> **WHAT NEEDS TO BE DONE**
Scan the records below for lines with the word "that", then state how many you find and nothing else.

> **SUPPLIED MATERIAL**
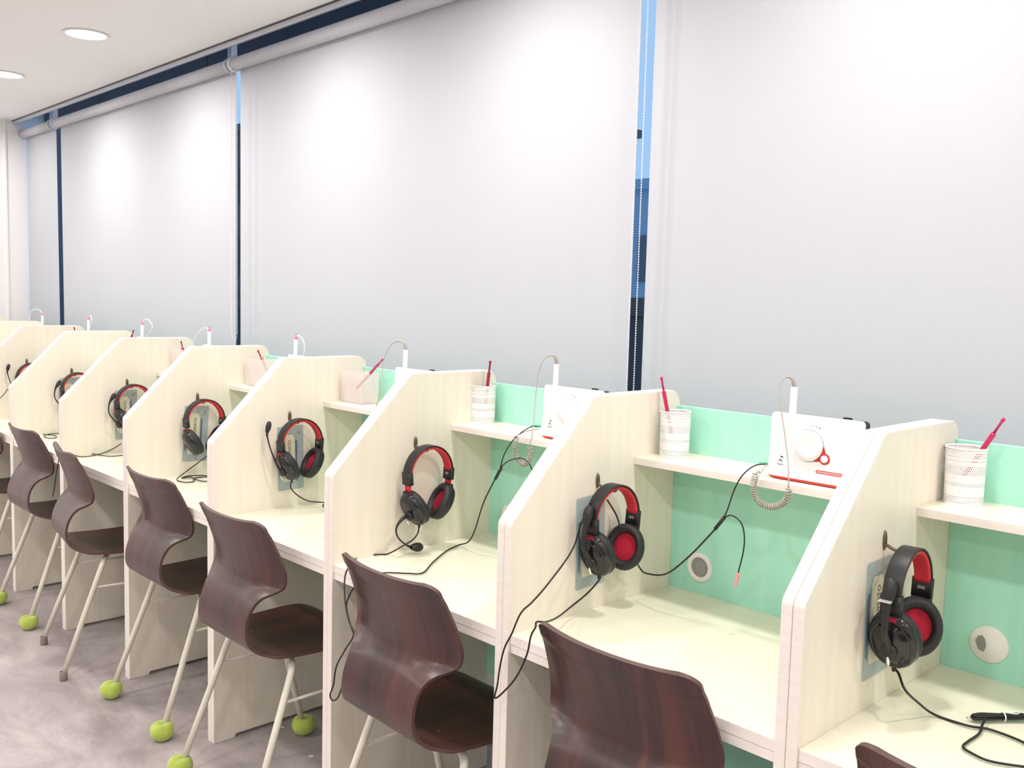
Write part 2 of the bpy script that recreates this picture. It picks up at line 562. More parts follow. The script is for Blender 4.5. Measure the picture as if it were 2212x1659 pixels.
# ---------------------------------------------------------------- roller blinds
RZ, RY, RR = 2.431, .700, .027
def bead_loop(x, x2, ztop, zbot, y, parent):
    b = MB()
    def bead(px_, py_, pz_, r=.0030):
        vs = [(px_ + r, py_, pz_), (px_ - r, py_, pz_), (px_, py_ + r, pz_), (px_, py_ - r, pz_), (px_, py_, pz_ + r), (px_, py_, pz_ - r)]
        b.add(vs, [(0, 2, 4), (2, 1, 4), (1, 3, 4), (3, 0, 4), (2, 0, 5), (1, 2, 5), (3, 1, 5), (0, 3, 5)], 0, True)
    pts = []
    n = int((ztop - zbot) / .0068)
    for i in range(n):
        t_ = i / n
        w = abs(x2 - x) * (1 - .35 * math.sin(PI * t_) * 0)
        pts.append((x, ztop - (ztop - zbot) * t_))
    for i in range(8):
        a = PI * i / 7
        pts.append(((x + x2) / 2 - (x2 - x) / 2 * math.cos(a), zbot - abs(x2 - x) / 2 * math.sin(a)))
    for i in range(n):
        pts.append((x2, zbot + (ztop - zbot) * i / n))
    for q in pts:
        bead(q[0], y, q[1])
    b.tube([(q[0], y, q[1]) for q in pts[::6]] , .0008, 4)
    return b.obj('bead_chain', 'whiteplastic', parent)
def blind(label, x0, x1, chain_x=None, bracket_left='alu', zb=.98):
    t = thing('roller_blind', label, 'blind', ((x0 + x1) / 2, RY, zb), 0, None)
    off = -t.location
    def L(p): return (p[0] + off.x, p[1] + off.y, p[2] + off.z)
    b = MB()
    nx = 40
    vs, fs = [], []
    for k, yy in enumerate((RY + RR - .0006, RY + RR + .0002)):
        for i in range(nx + 1):
            x = x0 + .008 + (x1 - x0 - .016) * i / nx
            for z in (zb + .02, 1.5, 2.0, RZ):
                dy = .0035 * math.sin(i / nx * 2.2 + x0) * (RZ - z) / 1.4
                vs.append(L((x, yy + dy, z)))
    q = 4 * (nx + 1)
    for i in range(nx):
        for j in range(3):
            a = i * 4 + j
            fs.append((a, a + 4, a + 5, a + 1))
            fs.append((q + a, q + a + 1, q + a + 5, q + a + 4))
    b.add(vs, fs, 0, True)
    b.obj('fabric', 'blind', t)
    b = MB(); b.box(L((x0 + .008, RY + RR - .008, zb)), L((x1 - .008, RY + RR + .008, zb + .024))); b.obj('bottom_bar', 'alu', t, bevel=.003)
    b = MB(); b.lathe([(.001, 0), (RR, 0), (RR, x1 - x0 - .02), (.001, x1 - x0 - .02)], L((x0 + .01, RY, RZ)), (1, 0, 0), 28); b.obj('roller_tube', 'roller', t)
    for xx in (x0, x1 - .010):
        b = MB()
        b.lathe([(.001, 0), (RR + .006, 0), (RR + .006, .009), (.001, .009)], L((xx, RY, RZ)), (1, 0, 0), 24, smooth=False)
        b.box(L((xx + .001, RY - .012, RZ)), L((xx + .006, RY + .012, CEIL + .2)))
        b.obj('bracket', 'whiteplastic' if xx == x0 else 'alu', t)
    if chain_x:
        bead_loop(chain_x[0] + off.x, chain_x[1] + off.x, RZ + off.z - .005, chain_x[2] + off.z, -.036, t)
    return t
blind('narrow white roller blind at the far end, beside the white wall', -6.115, -5.533)
blind('white roller blind between the two thin dark gaps at the far left', -5.472, -3.226, None)
blind('wide white roller blind left of the blue gap with a chain at its right edge', -3.200, -.936, (-3.155, -3.105, 1.25))
blind('widest white roller blind on the right, its top outside the frame', -.903, 1.36, (-.897, -.873, 1.195))
blind('white roller blind beyond the right edge of the photo', 1.40, 3.15)

# ---------------------------------------------------------------- ceiling downlights
t0 = None
n = 0
for yr, row in ((.19, 'window'), (-1.35, 'middle'), (-2.9, 'door')):
    for i in range(8):
        x = -5.79 + 1.13 * i
        if t0 is None:
            t0 = thing('downlight', '', 'ceiling light', (x, yr, CEIL), 0, 'ceiling downlights')
            b = MB(); b.lathe([(.080, .0005), (.092, -.0005), (.094, -.004), (.090, -.007), (.080, -.005), (.078, .0)], seg=40); b.obj('trim_ring', 'whiteplastic', t0)
            b = MB(); b.lathe([(.0005, -.0035), (.05, -.0035), (.080, -.003)], seg=40); b.obj('lens', 'lens', t0)
            o = t0
        else:
            o = copy_tree(t0)
            o.location = (x, yr, CEIL)
        ordn = ['furthest', 'second furthest', 'third furthest', 'fourth furthest', 'fifth', 'sixth', 'seventh', 'last'][i]
        if row == 'window' and i == 2:
            o['label'] = 'round recessed downlight near the top left, fully inside the photo'
        elif row == 'window' and i == 1:
            o['label'] = 'round recessed downlight cut by the left edge of the photo'
        else:
            o['label'] = f'round recessed downlight, {ordn} in the row on the {row} side of the ceiling'
        ld = bpy.data.lights.new('downlight_lamp', 'AREA')
        ld.shape = 'DISK'
        ld.size = .15
        ld.energy = LAMP_W
        ld.color = (1, .965, .92)
        ld.spread = math.radians(165)
        lo = bpy.data.objects.new('downlight_lamp', ld)
        C.objects.link(lo)
        lo.parent = o
        lo.location = (0, 0, -.012)

# ---------------------------------------------------------------- study booths
NAMES = ['nearest booth at the right edge', 'second booth from the right', 'third booth from the right', 'fourth booth from the right',
         'fifth booth from the right', 'sixth booth from the right', 'seventh booth from the right', 'eighth booth from the right',
         'ninth booth from the right', 'tenth booth from the right']
pan = [(0, 0), (0, H1), (Y2, H2), (YB, H2), (YB, 0), (.50, 0), (.497, .012), (.078, .012), (.072, 0)]
pan = rounded(pan, [0, .022, .018, .035, 0, 0, 0, 0, 0])
def booth(label, x0):
    t = thing('study_booth', label, 'study booth', (x0, 0, 0), 0, 'study booths in the row')
    for a in (.0004, P - T):
        b = MB()
        b.prism([(p[0], p[1]) for p in pan], a, a + T - .0004, 'x', 0, 1)
        b.obj('side_panel', ['panel', 'edge'], t, bevel=.0016)
    b = MB(); b.box((T, .0052, ZD - .0215), (P - T, YG, ZD), mats=[0, 0, 1, 0, 0, 0]); b.obj('desktop', ['desk', 'edge'], t, bevel=.0012)
    b = MB(); b.box((T, .0065, ZD - .0400), (P - T, .095, ZD - .0222), mats=[0, 0, 1, 0, 0, 0]); b.obj('desk_rail', ['desk', 'edge'], t, bevel=.001)
    b = MB(); b.box((T, YS, ZS - .0172), (P - T, YG, ZS), mats=[0, 0, 1, 0, 0, 0]); b.obj('shelf', ['desk', 'edge'], t, bevel=.0012)
    b = MB(); b.box((T, YG, .30), (P - T, YG + .0130, ZG)); b.obj('back_panel', 'mint', t, bevel=.001)
    return t
proto = booth('', 0)
cap_closed = {0}
for k in range(0, 10):
    o = proto if k == 0 else copy_tree(proto)
    o.location = (-P * k, 0, 0)
    extra = {0: 'cream study booth cut off by the right photo edge, a bundled cable on its desk',
             1: 'cream and mint study booth whose shelf holds the fully visible white player',
             2: 'cream and mint study booth third from the right, its player half hidden',
             3: 'cream study booth, fourth from right, pink-tinted box and steeply leaning pen on its shelf',
             4: 'cream study booth, fifth from right, coiled black cable lying on its desktop',
             5: 'cream study booth sixth from the right, cables crossing near its desk front',
             6: 'cream study booth seventh from the right, a small loop of cable on its desktop',
             7: 'cream study booth, eighth from right, its desk barely showing at the left edge',
             8: 'cream study booth, ninth from right, only its panel tops showing at the left edge',
             9: 'cream study booth, last at the far end against the white wall'}[k]
    o['label'] = extra
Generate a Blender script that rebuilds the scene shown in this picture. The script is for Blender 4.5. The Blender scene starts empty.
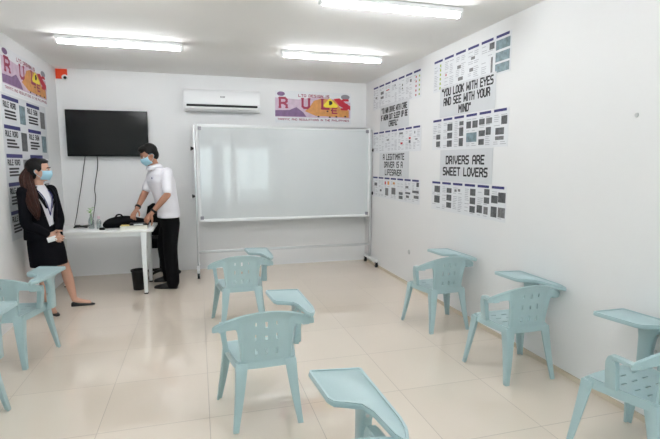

> **ANSWER FOR THE TASK**
2